A multi-spatial scale assessment of land-use stress on water quality in headwater streams in the Platinum Belt, South Africa.

River water quality is affected by various stressors (land-uses) operating at different hydrological spatial scales. Few studies have employed a multi-scaled analyses to differentiate effects of natural grasslands and woodlands, agriculture, impoundments, urban and mining stressors on headwater streams. Using a multi-scaled modeling approach, this study disentangled the distinct spatial signatures and mechanistic effects of specific stressors and topographic drivers on individual water quality parameters in tributaries of the Gwathle River Catchment in the Platinum Belt of South Africa.

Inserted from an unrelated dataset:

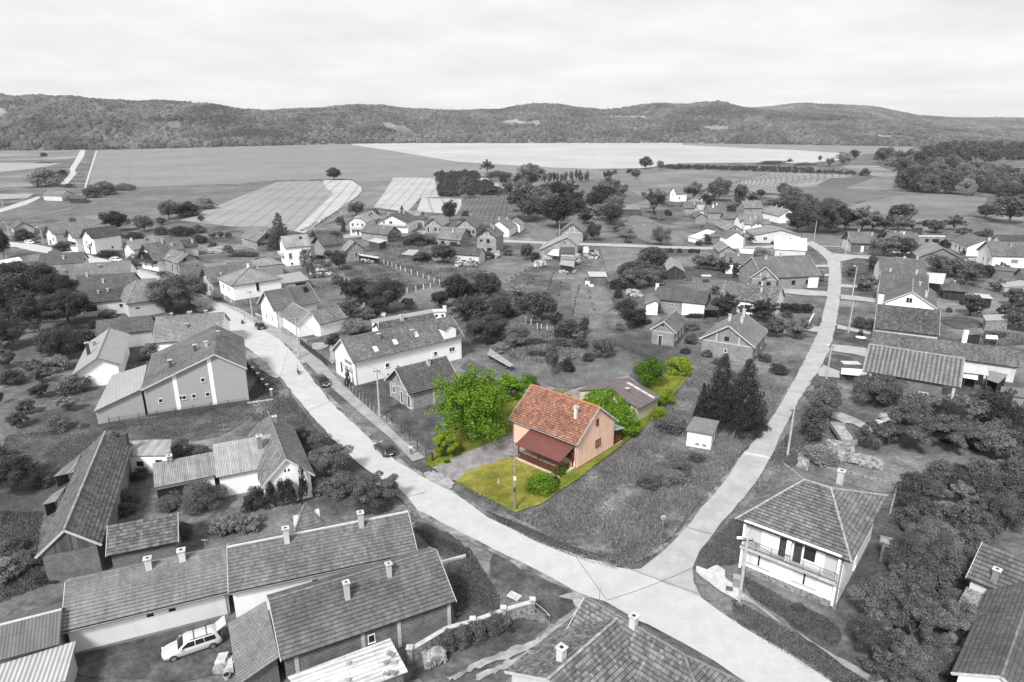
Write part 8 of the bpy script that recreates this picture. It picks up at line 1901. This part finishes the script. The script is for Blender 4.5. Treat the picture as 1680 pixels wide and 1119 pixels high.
# ------------------------------------------------------------------ piles and small things
def pile(name, label, z, quad, h, item, n, mats, cat='pile', cover=None, jit=.3):
 P = [at(z, *q) for q in quad]
 for p_ in P: p_.z = 0
 c = sum(P, Vector()) / 4; r = empty(name, c, 0, label, cat); P = [p_ - c for p_ in P]; rr = random.Random(len(label)); M = [MB() for _ in mats]
 ex = (P[1] - P[0]).normalized(); ey = Vector((-ex.y, ex.x, 0))
 for i in range(n):
  u, v = rr.random(), rr.random(); b = P[0].lerp(P[1], u).lerp(P[3].lerp(P[2], u), v); top = h * (1 - jit * abs(2 * u - 1)) * (1 - jit * abs(2 * v - 1)); zz = top * rr.random() ** .6
  m = M[i % len(mats)]
  if item == 'log':
   l = min(1.0,(P[3] - P[0]).length) * .5; d = (P[3] - P[0]).normalized(); b = P[0].lerp(P[1], u) + d * rr.uniform(.3,.7) * (P[3] - P[0]).length; m.tube(b - d * l + Vector((0,0, zz)), b + d * l + Vector((0,0, zz)), rr.uniform(.06,.11), n=6)
  else:
   s = {'brick': (.16,.1,.08), 'rubble': (.28,.2,.14), 'board': (1.2,.12,.04), 'junk': (.45,.32,.25)}[item]; a_ = rr.uniform(0,3.14) if item != 'board' else rr.gauss(.2,.25); k = rr.uniform(.5,1.3)
   dx = Vector((math.cos(a_), math.sin(a_), rr.uniform(-.3,.3))) * s[0] * k; dy = Vector((-math.sin(a_), math.cos(a_), rr.uniform(-.2,.2))) * s[1] * k; o_ = b + Vector((0,0, zz)); up = Vector((0,0, s[2] * 2 * k))
   m.prism([o_ - dx - dy, o_ + dx - dy, o_ + dx + dy, o_ - dx + dy], [o_ - dx - dy + up, o_ + dx - dy + up, o_ + dx + dy + up, o_ - dx + dy + up])
 for k, (m, mt) in enumerate(zip(M, mats)):
  if m.f: o = m.build({'log': 'logs','brick': 'bricks','rubble': 'rubble','board': 'boards','junk': 'scrap'}[item], mt, r); tag(o, kind='stuff')
 if cover:
  m = MB(); roof_plane(m, [p_ * 1.05 + Vector((0,0, h + .1)) for p_ in P], P[1] - P[0], thick=.06); m.build('cover', cover, r)
 return r
LOG = plain('log_wood',.2,.9, var=.4); LOGD = plain('dark_log',.09,.9, var=.4); RUB = plain('pale_rubble',.33,.9, var=.3); RUBD = plain('dark_rubble',.2,.9, var=.4); PB = plain('pale_board',.4,.9, var=.3); JW = plain('white_scrap',.5,.8, var=.2); JG = plain('grey_scrap',.25,.8, var=.4)
pile('firewood_stack','curved firewood stack under pale corrugated sheets in the back garden','I',((0,125),(140,205),(170,195),(20,85)), 1.1,'log',180,(LOG, LOGD), cover=SHL)
pile('firewood_stack','long firewood stack under white sheeting beside the brick farmhouse','J',((625,228),(765,242),(768,205),(630,195)), 1.3,'log',200,(LOG, LOGD), cover=plain('white_sheet',.85,.5))
pile('firewood_stack','uncovered firewood stack beside the trailer','s',((380,370),(470,380),(570,30),(480,20)), 1.2,'log',260,(LOG, LOGD, PB))
pile('brick_stack','square stack of mixed bricks at the end of the garden wall shrubs','t',((355,975),(548,890),(540,800),(330,850)), .9,'brick',260,(RUB, plain('brick_scrap',.3,.9, var=.4), RUBD), jit=.05)
pile('rubble_heap','bright rubble heap behind the trailer','s',((520,470),(880,490),(880,420),(540,380)), .6,'rubble',120,(RUB, RUBD))
pile('rubble_heap','long low rubble bank with weeds behind the balcony house','s',((560,600),(1280,740),(1250,640),(640,490)), .5,'rubble',300,(RUB, RUBD, JG))
pile('rubble_heap','small block heap at the yard corner beside the side road','s',((150,740),(270,760),(260,650),(170,620)), .8,'rubble',60,(RUB, RUBD))
pile('board_pile','pile of pale boards under the trees by the brick farmhouse','J',((870,470),(950,495),(950,430),(900,410)), .8,'board',50,(PB, JW))
pile('board_pile','lumber piles in the yard right of the upper street','b',((1310,370),(1480,380),(1500,290),(1330,280)), .8,'board',120,(PB, JW, JG))
pile('junk_pile','white junk along the wall of the overgrown low white house','e',((570,830),(860,830),(860,760),(580,755)), 1.0,'junk',70,(JW, JG, RUSTY))
pile('junk_pile','bright junk beside the white gable of the overgrown roof house','e',((1000,720),(1170,700),(1160,640),(1020,650)), 1.0,'junk',60,(JW, JG))
pile('junk_pile','white clutter in the garden below the lane houses, nearer','f',((65,720),(200,705),(190,640),(70,640)), 1.0,'junk',50,(JW, JG))
pile('junk_pile','white clutter in the garden below the lane houses, further','f',((130,635),(290,625),(270,575),(150,580)), .8,'junk',40,(JW, JG))
pile('junk_pile','scattered garden things behind the tall thin airy tree','c',((1030,860),(1310,830),(1300,750),(1040,760)), .5,'junk',60,(JW, JG, RUSTY))
pile('junk_pile','yard clutter beside the white chimney annex','C',((900,665),(1030,680),(1010,640),(920,635)), .5,'junk',50,(JW, JG))
pile('junk_pile','crates and tools under the tool canopy','d',((400,1010),(640,1010),(640,960),(420,940)), .8,'junk',40,(JW, JG, RUSTY))
pile('junk_pile','clutter between white van and stacked sheds','f',((595,680),(660,670),(655,560),(610,570)), .9,'junk',35,(JW, JG))
pile('junk_pile','garden furniture and tubs beside the dark parked car on the lane','f',((750,610),(890,610),(890,560),(770,560)), .7,'junk',30,(JW, RUSTY))
pile('junk_pile','rubbish in front of the lowest of the stacked sheds','f',((400,800),(600,800),(600,750),(400,760)), .5,'junk',35,(JW, JG, RUSTY))
pile('rubble_heap','crushed stones scattered behind the long white house','k',((150,290),(500,290),(470,200),(180,170)), .8,'junk',40,(JW, JG, RUSTY))
pile('junk_pile','white sacks beside the light grey annex roof','r',((1040,990),(1270,920),(1250,760),(1100,790)), .5,'junk',14,(JW, JG))
def small(name, label, z, xy, fn, cat, rz=0.0, group=None, h=0.0):
 q = at(z, *xy, h); r = empty(name, (q.x, q.y, 0), rz, label, cat, group); fn(r); return r
def bx(nm, mat, *b):
 def f(r): m = MB(); m.box(*b); m.build(nm, mat, r)
 return f
def multi(*fs):
 def f(r):
  for g_ in fs: g_(r)
 return f
def tb(nm, mat, p0, p1, r0, r1=None):
 def f(r): m = MB(); m.tube(p0, p1, r0, r1,14); m.build(nm, mat, r)
 return f
small('manhole_slab','white concrete slab with two round lids on the lawn behind the garden wall','t',(1222,235), multi(bx('slab', LCONC, -.62,.62,-.42,.42,0,.15), tb('lid', CONC, (-.28,0,.15),(-.28,0,.17), .22), tb('lid', CONC, (.28,0,.15),(.28,0,.17), .22)), 'manhole', rad(-35))
small('manhole_frame','square manhole frame in the footpath before the balcony house','K',(1585,515), multi(bx('frame', LCONC, -.45,.45,-.45,.45,.1,.2), bx('cover', RUSTY, -.32,.32,-.32,.32,.15,.21)), 'manhole', rad(-20))
small('utility_box','grey utility box beside the concrete pole of the balcony house','L',(35,500), multi(bx('cabinet', GREYP, -.45,.45,-.35,.35,0,1.1), bx('lid', plain('light_grey',.32,.7), -.5,.5,-.4,.4,1.1,1.16)), 'utility box', rad(-20))
small('traffic_mirror','round traffic mirror on a thin post in the overgrown plot by the junction','K',(1143,165), multi(tb('post', METAL, (0,0,0),(0,0,2.6), .04), tb('mirror', METAL, (0,-.05,2.5),(0,-.1,2.5), .25), tb('rim', WHITE, (0,-.03,2.5),(0,-.06,2.5), .28)), 'mirror')
small('flower_pot','round flower pot beside the light grey annex roof','r',(1155,1060), multi(tb('pot', LCONC, (0,0,0),(0,0,.42), .2,.3), tb('soil', DARK, (0,0,.42),(0,0,.425), .26)), 'flower pot')
small('car_tyre','dark tyre lying on the grass under the garden wall','t',(1200,570), tb('tread', TYRE, (0,0,0),(0,0,.18), .32), 'tyre')
small('garden_ornament','small grey stone ornament on the yellow lawn','I',(72,935), multi(bx('plinth', CONC, -.16,.16,-.16,.16,0,.2), tb('figure', CONC, (0,0,.2),(0,0,.75), .14,.06)), 'ornament')
small('gate_post','dark gate post at the tip of the coloured garden beside the pavement','q',(1535,800), multi(bx('shaft', plain('dark_red_post',(.06,.02,.02), .7), -.12,.12,-.12,.12,0,1.3), bx('cap', DWOOD, -.16,.16,-.16,.16,1.3,1.36)), 'post')
small('lawn_slab','pale concrete slab set in the mown oval beside the side road','J',(685,268-142), bx('slab', LCONC, -1.6,1.6,-.9,.9,0,.14), 'slab', rad(-4))
small('water_tank','larger white water tank left of the board hut','f',(748,945), multi(bx('tank', WHITE, -.6,.6,-.5,.5,.1,1.15), bx('cage', METAL, -.63,.63,-.53,.53,0,.12)), 'tank')
small('water_tank','smaller white tub beside the larger tank at the board hut','f',(802,960), multi(bx('tub', WHITE, -.55,.55,-.35,.35,0,.6), bx('rim', LCONC, -.6,.6,-.4,.4,.6,.66)), 'tank')
small('well_cover','white stone ring around the conical conifer','i',(230,1048), tb('ring', WHITE, (0,0,0),(0,0,.1), 1.1,1.05), 'stone ring')
small('roadside_bin','dark bin on the verge beside the box hedge lawn','j',(1292,905), multi(tb('drum', RUSTY, (0,0,0),(0,0,.95), .38), tb('lid', DARK, (0,0,.95),(0,0,1.0), .4)), 'bin')
small('garden_swing','garden swing seat with white canopy in the yard beyond the dark roof house','C',(1430,575), multi(bx('canopy', WHITE, -1.3,1.3,-.7,.7,2.0,2.12), bx('bench', DWOOD, -.9,.9,-.3,.3,.5,.95), tb('leg', METAL, (-1.1,-.5,0),(-1.1,0,2.0), .04), tb('leg', METAL, (1.1,-.5,0),(1.1,0,2.0), .04), tb('leg', METAL, (-1.1,.5,0),(-1.1,0,2.0), .04), tb('leg', METAL, (1.1,.5,0),(1.1,0,2.0), .04)), 'garden swing')
small('garden_table','dark garden table left of the swing seat','C',(1318,562), multi(bx('top', DWOOD, -.9,.9,-.45,.45,.7,.78), bx('leg', DWOOD, -.7,-.6,-.3,.3,0,.7), bx('leg', DWOOD, .6,.7,-.3,.3,0,.7)), 'table')
small('white_bollard','white painted concrete block at the road bend before the leafy tree','b',(862,735), multi(bx('block', WHITE, -.6,.6,-.4,.4,0,1.0), bx('cap', LCONC, -.66,.66,-.46,.46,1.0,1.06)), 'block')
small('roof_mast','thin antenna mast on the corner house','K',(733,600), multi(tb('mast', METAL, (0,0,4.6),(0,0,7.2), .025), tb('aerial', METAL, (-.4,0,7.0),(.4,0,7.0), .02)), 'antenna', h=5.6)
small('roof_mast','thin antenna mast on the long grey tiled house','F',(1352,250), multi(tb('mast', METAL, (0,0,4.3),(0,0,6.2), .025), tb('aerial', METAL, (-.3,0,6.1),(.3,0,6.1), .02)), 'antenna', h=5.0)
shed('white_tent','white party tent beside the pale roofed house on the lane','f',((228,535,1.9),(375,560,1.9),(378,470,2.4),(300,475,2.4)), plain('white_sheet',.85,.5), WHITE, walls='', cat='tent')
shed('porch_canopy','curved grey canopy over the porch of the coarse roofed house','j',((490,740,2.5),(800,760,2.5),(745,700,2.9),(560,690,2.9)), plain('grey_sheet2',.3,.8), DARK, walls='', cat='canopy')
shed('terrace_roof','long dark canopy beam with white post behind the mossy plain roof','i',((800,492,2.8),(985,500,2.8),(985,480,2.9),(800,470,2.9)), plain('grey_sheet2',.3,.8), DARK, walls='', cat='canopy')
# ------------------------------------------------------------------ air
m = MB(); m.box(-6600,6600,-320,6500,-2.5,400)
T_ = NT('haze_air'); T_.t.nodes.remove(T_.b); v_ = T_.n('ShaderNodeVolumePrincipled'); v_.inputs['Color'].default_value = (.95,.95,.95,1); v_.inputs['Density'].default_value = .00006; v_.inputs['Anisotropy'].default_value = .2
T_.l(v_.outputs[0], T_.out.inputs['Volume'])
hz = m.build('haze', T_.m); tag(hz, kind='stuff')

Water samples were collected on six occasions from 15 sites on three rivers over 12-months. Physio-chemical parameters as well as major anions, cations and metals were measured. Five key water quality parameters were identified using principal components analysis: sulfate, ammonium, copper, turbidity, and pH to characterise catchment water quality conditions. Using class-level composition (PLAND) and connectedness (COHESION) metrics together with topographic data, generalized linear mixed models were developed at multiple scales (sub-basin, cumulative catchment, riparian buffers) to identify the most parsimonious model with the dominant drivers of each water quality parameter. Ammonium concentrations were best explained by urban stress, Cu increased with mining and agriculture, turbidity increased with elevation heterogeneity, agriculture, urbanisation and fallow lands all at the sub-basin scale. River pH was positively predicted by slope heterogeneity, mining cover and impoundment connectivity at the catchment scale. Sulfate increased with mining and agriculture composition in the 100 m riparian buffer. Hierarchical cluster analysis of water quality and scale-dependent parsimonious drivers separated the river sites into three distinct groups distinguishing pristine, moderately impacted, and heavily mined sites. By demonstrating stressor- and scale-dependent water quality responses, this multi-scale nested modeling approach reveals the importance of developing adaptive, targeted management plans at hydrologically meaningful scales to sustain water quality amid intensifying land use.